>> Begin

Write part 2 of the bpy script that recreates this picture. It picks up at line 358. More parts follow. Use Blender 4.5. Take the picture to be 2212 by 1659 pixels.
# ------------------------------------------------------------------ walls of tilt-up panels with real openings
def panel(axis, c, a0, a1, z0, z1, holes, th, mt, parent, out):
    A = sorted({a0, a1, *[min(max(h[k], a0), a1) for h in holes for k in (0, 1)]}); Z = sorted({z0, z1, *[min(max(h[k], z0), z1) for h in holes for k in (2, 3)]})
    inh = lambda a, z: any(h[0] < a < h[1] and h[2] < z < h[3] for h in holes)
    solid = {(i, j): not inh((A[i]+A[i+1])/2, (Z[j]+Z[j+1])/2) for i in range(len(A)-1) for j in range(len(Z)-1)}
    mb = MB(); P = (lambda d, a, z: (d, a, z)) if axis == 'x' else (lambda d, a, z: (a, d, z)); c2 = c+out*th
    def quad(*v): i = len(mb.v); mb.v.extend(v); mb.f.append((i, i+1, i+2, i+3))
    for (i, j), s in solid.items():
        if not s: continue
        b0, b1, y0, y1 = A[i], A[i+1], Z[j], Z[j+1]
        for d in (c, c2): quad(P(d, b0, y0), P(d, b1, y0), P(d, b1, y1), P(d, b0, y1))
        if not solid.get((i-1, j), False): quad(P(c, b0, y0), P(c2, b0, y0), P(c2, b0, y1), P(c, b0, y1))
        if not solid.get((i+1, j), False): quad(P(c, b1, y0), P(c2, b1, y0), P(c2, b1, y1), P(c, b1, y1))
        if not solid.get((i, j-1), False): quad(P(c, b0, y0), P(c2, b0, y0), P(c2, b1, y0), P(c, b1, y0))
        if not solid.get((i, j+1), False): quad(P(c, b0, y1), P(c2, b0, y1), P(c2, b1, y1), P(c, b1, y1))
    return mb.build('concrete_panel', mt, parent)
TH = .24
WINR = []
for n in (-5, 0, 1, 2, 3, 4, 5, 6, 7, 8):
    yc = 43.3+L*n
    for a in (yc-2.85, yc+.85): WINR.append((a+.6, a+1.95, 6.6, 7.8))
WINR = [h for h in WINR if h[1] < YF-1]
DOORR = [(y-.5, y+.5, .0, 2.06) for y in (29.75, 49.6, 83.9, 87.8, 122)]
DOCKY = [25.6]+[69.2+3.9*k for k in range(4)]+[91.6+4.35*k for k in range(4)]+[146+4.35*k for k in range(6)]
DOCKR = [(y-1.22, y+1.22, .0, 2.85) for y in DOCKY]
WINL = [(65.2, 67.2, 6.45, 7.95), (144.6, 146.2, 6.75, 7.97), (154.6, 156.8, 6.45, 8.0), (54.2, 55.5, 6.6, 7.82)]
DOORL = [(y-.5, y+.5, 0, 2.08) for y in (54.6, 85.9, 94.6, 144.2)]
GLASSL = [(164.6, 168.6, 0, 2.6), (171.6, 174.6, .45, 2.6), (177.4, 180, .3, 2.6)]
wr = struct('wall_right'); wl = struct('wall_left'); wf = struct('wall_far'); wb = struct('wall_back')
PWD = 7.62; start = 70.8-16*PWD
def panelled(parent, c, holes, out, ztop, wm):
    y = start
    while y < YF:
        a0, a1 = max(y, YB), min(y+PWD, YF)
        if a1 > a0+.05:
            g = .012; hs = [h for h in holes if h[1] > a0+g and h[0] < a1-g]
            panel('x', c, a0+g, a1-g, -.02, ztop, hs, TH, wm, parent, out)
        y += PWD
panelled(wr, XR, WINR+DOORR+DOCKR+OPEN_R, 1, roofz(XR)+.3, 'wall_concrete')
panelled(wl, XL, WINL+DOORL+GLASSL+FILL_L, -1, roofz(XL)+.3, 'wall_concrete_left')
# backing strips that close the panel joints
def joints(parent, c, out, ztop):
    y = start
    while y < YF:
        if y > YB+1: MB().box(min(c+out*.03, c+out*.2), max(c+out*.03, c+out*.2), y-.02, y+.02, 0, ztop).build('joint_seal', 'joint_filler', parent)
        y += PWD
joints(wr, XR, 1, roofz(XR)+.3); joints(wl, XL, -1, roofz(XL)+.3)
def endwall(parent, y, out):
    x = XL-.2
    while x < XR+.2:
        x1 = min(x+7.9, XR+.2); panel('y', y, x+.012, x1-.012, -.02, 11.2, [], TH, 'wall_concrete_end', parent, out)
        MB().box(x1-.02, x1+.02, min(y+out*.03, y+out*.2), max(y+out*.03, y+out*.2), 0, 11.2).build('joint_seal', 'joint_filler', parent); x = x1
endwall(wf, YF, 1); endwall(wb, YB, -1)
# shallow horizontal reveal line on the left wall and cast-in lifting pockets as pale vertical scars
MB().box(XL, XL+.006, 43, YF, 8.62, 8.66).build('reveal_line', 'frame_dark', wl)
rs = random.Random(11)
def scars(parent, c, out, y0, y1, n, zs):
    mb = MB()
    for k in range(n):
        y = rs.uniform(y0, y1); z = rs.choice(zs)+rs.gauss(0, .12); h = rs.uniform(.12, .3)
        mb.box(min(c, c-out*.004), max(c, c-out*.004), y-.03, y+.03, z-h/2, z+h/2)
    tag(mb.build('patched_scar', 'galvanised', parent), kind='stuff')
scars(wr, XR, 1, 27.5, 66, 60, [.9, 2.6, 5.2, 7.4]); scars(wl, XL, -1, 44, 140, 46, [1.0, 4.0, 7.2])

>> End

Extract all of the data exactly as written.

(Reply to the exercise)
Write part 2 of the bpy script that recreates this picture. It picks up at line 358. More parts follow. Use Blender 4.5. Take the picture to be 2212 by 1659 pixels.
# ------------------------------------------------------------------ walls of tilt-up panels with real openings
def panel(axis, c, a0, a1, z0, z1, holes, th, mt, parent, out):
    A = sorted({a0, a1, *[min(max(h[k], a0), a1) for h in holes for k in (0, 1)]}); Z = sorted({z0, z1, *[min(max(h[k], z0), z1) for h in holes for k in (2, 3)]})
    inh = lambda a, z: any(h[0] < a < h[1] and h[2] < z < h[3] for h in holes)
    solid = {(i, j): not inh((A[i]+A[i+1])/2, (Z[j]+Z[j+1])/2) for i in range(len(A)-1) for j in range(len(Z)-1)}
    mb = MB(); P = (lambda d, a, z: (d, a, z)) if axis == 'x' else (lambda d, a, z: (a, d, z)); c2 = c+out*th
    def quad(*v): i = len(mb.v); mb.v.extend(v); mb.f.append((i, i+1, i+2, i+3))
    for (i, j), s in solid.items():
        if not s: continue
        b0, b1, y0, y1 = A[i], A[i+1], Z[j], Z[j+1]
        for d in (c, c2): quad(P(d, b0, y0), P(d, b1, y0), P(d, b1, y1), P(d, b0, y1))
        if not solid.get((i-1, j), False): quad(P(c, b0, y0), P(c2, b0, y0), P(c2, b0, y1), P(c, b0, y1))
        if not solid.get((i+1, j), False): quad(P(c, b1, y0), P(c2, b1, y0), P(c2, b1, y1), P(c, b1, y1))
        if not solid.get((i, j-1), False): quad(P(c, b0, y0), P(c2, b0, y0), P(c2, b1, y0), P(c, b1, y0))
        if not solid.get((i, j+1), False): quad(P(c, b0, y1), P(c2, b0, y1), P(c2, b1, y1), P(c, b1, y1))
    return mb.build('concrete_panel', mt, parent)
TH = .24
WINR = []
for n in (-5, 0, 1, 2, 3, 4, 5, 6, 7, 8):
    yc = 43.3+L*n
    for a in (yc-2.85, yc+.85): WINR.append((a+.6, a+1.95, 6.6, 7.8))
WINR = [h for h in WINR if h[1] < YF-1]
DOORR = [(y-.5, y+.5, .0, 2.06) for y in (29.75, 49.6, 83.9, 87.8, 122)]
DOCKY = [25.6]+[69.2+3.9*k for k in range(4)]+[91.6+4.35*k for k in range(4)]+[146+4.35*k for k in range(6)]
DOCKR = [(y-1.22, y+1.22, .0, 2.85) for y in DOCKY]
WINL = [(65.2, 67.2, 6.45, 7.95), (144.6, 146.2, 6.75, 7.97), (154.6, 156.8, 6.45, 8.0), (54.2, 55.5, 6.6, 7.82)]
DOORL = [(y-.5, y+.5, 0, 2.08) for y in (54.6, 85.9, 94.6, 144.2)]
GLASSL = [(164.6, 168.6, 0, 2.6), (171.6, 174.6, .45, 2.6), (177.4, 180, .3, 2.6)]
wr = struct('wall_right'); wl = struct('wall_left'); wf = struct('wall_far'); wb = struct('wall_back')
PWD = 7.62; start = 70.8-16*PWD
def panelled(parent, c, holes, out, ztop, wm):
    y = start
    while y < YF:
        a0, a1 = max(y, YB), min(y+PWD, YF)
        if a1 > a0+.05:
            g = .012; hs = [h for h in holes if h[1] > a0+g and h[0] < a1-g]
            panel('x', c, a0+g, a1-g, -.02, ztop, hs, TH, wm, parent, out)
        y += PWD
panelled(wr, XR, WINR+DOORR+DOCKR+OPEN_R, 1, roofz(XR)+.3, 'wall_concrete')
panelled(wl, XL, WINL+DOORL+GLASSL+FILL_L, -1, roofz(XL)+.3, 'wall_concrete_left')
# backing strips that close the panel joints
def joints(parent, c, out, ztop):
    y = start
    while y < YF:
        if y > YB+1: MB().box(min(c+out*.03, c+out*.2), max(c+out*.03, c+out*.2), y-.02, y+.02, 0, ztop).build('joint_seal', 'joint_filler', parent)
        y += PWD
joints(wr, XR, 1, roofz(XR)+.3); joints(wl, XL, -1, roofz(XL)+.3)
def endwall(parent, y, out):
    x = XL-.2
    while x < XR+.2:
        x1 = min(x+7.9, XR+.2); panel('y', y, x+.012, x1-.012, -.02, 11.2, [], TH, 'wall_concrete_end', parent, out)
        MB().box(x1-.02, x1+.02, min(y+out*.03, y+out*.2), max(y+out*.03, y+out*.2), 0, 11.2).build('joint_seal', 'joint_filler', parent); x = x1
endwall(wf, YF, 1); endwall(wb, YB, -1)
# shallow horizontal reveal line on the left wall and cast-in lifting pockets as pale vertical scars
MB().box(XL, XL+.006, 43, YF, 8.62, 8.66).build('reveal_line', 'frame_dark', wl)
rs = random.Random(11)
def scars(parent, c, out, y0, y1, n, zs):
    mb = MB()
    for k in range(n):
        y = rs.uniform(y0, y1); z = rs.choice(zs)+rs.gauss(0, .12); h = rs.uniform(.12, .3)
        mb.box(min(c, c-out*.004), max(c, c-out*.004), y-.03, y+.03, z-h/2, z+h/2)
    tag(mb.build('patched_scar', 'galvanised', parent), kind='stuff')
scars(wr, XR, 1, 27.5, 66, 60, [.9, 2.6, 5.2, 7.4]); scars(wl, XL, -1, 44, 140, 46, [1.0, 4.0, 7.2])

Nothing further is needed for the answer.